BEGIN

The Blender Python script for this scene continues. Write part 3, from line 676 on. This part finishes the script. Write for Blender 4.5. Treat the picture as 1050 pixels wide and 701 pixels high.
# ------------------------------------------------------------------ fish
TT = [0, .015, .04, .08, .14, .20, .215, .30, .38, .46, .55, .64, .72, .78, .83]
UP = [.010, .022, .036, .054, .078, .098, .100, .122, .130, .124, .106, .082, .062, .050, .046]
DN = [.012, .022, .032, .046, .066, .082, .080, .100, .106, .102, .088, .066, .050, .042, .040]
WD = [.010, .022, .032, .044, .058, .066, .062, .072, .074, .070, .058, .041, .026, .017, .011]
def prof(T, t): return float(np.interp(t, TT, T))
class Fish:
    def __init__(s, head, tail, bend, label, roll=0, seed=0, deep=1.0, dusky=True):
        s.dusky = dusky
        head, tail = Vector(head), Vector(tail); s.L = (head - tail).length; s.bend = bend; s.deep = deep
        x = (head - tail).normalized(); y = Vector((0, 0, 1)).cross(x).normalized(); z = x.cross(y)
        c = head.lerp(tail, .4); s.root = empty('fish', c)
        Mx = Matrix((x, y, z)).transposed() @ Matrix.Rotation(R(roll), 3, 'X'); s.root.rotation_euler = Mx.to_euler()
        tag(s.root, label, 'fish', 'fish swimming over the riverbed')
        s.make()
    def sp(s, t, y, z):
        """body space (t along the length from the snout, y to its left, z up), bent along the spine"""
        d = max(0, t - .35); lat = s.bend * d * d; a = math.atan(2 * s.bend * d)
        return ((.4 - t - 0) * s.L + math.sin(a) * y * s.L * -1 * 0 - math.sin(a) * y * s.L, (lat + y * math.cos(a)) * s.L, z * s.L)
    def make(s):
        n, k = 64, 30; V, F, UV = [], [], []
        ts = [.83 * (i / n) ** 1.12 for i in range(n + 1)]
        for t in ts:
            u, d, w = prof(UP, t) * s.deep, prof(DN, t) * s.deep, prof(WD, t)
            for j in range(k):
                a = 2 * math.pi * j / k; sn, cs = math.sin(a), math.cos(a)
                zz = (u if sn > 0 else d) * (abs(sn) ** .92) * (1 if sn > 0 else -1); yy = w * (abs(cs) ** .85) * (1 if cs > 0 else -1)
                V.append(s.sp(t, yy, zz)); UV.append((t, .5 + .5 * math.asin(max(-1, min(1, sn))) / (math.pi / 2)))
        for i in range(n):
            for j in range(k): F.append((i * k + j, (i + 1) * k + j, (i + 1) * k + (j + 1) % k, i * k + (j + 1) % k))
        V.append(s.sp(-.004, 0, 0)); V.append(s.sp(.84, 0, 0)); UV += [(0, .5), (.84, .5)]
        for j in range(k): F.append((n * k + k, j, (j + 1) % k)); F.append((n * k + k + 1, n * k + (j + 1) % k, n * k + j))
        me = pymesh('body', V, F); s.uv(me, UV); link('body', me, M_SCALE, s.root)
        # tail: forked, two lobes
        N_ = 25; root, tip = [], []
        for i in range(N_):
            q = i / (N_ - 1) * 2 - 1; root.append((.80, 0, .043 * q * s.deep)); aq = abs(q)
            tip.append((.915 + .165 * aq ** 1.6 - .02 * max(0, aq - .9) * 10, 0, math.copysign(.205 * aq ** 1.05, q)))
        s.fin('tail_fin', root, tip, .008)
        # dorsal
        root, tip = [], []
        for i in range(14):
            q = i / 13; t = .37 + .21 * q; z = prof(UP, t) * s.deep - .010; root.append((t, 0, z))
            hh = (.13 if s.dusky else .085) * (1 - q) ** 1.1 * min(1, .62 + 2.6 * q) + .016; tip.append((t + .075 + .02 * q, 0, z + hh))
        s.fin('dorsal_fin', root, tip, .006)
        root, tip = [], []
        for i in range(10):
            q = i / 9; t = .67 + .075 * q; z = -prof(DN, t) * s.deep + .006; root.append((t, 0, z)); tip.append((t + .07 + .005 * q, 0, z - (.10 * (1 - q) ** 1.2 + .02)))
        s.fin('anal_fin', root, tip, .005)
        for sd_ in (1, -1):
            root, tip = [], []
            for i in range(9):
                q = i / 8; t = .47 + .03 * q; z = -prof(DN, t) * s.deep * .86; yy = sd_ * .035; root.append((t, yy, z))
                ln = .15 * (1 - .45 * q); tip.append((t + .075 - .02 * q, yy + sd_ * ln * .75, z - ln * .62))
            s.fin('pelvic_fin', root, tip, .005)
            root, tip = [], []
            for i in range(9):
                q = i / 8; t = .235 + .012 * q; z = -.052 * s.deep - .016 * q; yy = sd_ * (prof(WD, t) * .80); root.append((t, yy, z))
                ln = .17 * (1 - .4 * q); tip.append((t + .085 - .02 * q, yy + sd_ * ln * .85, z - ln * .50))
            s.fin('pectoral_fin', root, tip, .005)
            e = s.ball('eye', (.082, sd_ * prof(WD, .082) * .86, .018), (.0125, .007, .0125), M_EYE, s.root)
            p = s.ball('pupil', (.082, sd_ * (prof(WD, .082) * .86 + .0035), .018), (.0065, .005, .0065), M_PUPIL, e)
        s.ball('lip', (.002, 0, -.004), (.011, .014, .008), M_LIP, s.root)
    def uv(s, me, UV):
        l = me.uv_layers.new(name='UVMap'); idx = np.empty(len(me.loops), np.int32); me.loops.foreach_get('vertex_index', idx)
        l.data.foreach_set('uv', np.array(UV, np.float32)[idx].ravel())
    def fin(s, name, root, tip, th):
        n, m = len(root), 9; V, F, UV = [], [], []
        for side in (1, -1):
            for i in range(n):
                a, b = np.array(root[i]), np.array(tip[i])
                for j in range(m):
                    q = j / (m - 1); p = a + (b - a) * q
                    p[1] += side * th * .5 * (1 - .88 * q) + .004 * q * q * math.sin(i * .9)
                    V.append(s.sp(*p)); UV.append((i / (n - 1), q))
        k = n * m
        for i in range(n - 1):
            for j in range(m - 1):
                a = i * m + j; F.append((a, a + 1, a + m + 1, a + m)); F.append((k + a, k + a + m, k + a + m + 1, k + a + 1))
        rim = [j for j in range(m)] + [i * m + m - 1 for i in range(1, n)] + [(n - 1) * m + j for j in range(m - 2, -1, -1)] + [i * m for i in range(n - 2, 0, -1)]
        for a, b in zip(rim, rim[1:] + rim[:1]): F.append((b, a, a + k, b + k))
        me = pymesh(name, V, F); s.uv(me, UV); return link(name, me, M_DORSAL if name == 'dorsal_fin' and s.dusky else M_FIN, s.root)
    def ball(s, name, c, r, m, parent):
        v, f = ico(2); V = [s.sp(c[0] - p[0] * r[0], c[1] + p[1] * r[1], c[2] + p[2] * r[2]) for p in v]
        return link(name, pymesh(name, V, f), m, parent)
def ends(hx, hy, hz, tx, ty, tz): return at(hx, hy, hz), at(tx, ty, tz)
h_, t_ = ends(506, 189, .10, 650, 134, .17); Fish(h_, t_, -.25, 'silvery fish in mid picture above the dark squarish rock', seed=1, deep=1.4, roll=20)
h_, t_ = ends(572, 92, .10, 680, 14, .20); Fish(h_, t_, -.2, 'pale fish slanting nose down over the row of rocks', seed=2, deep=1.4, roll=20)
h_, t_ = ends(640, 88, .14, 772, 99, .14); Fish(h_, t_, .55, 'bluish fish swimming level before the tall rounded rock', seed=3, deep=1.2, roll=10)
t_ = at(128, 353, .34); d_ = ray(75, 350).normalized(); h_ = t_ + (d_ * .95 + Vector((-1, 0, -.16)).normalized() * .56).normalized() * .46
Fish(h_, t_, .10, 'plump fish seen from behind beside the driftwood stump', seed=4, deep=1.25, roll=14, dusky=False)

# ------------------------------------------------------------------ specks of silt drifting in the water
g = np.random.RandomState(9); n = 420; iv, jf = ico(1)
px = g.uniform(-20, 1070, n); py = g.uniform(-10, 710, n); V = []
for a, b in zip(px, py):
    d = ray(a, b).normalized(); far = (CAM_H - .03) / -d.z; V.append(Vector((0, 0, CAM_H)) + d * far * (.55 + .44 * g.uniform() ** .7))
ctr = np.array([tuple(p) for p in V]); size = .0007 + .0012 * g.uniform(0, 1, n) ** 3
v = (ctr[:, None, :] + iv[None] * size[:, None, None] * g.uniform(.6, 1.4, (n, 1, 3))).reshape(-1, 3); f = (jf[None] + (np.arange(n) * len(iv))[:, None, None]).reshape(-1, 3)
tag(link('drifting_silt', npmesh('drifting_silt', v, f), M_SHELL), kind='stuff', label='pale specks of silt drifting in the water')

END

» **Problem**: Filter the data, keeping only the lines that contain "picture".

» **Exercise result**:
The Blender Python script for this scene continues. Write part 3, from line 676 on. This part finishes the script. Write for Blender 4.5. Treat the picture as 1050 pixels wide and 701 pixels high.
h_, t_ = ends(506, 189, .10, 650, 134, .17); Fish(h_, t_, -.25, 'silvery fish in mid picture above the dark squarish rock', seed=1, deep=1.4, roll=20)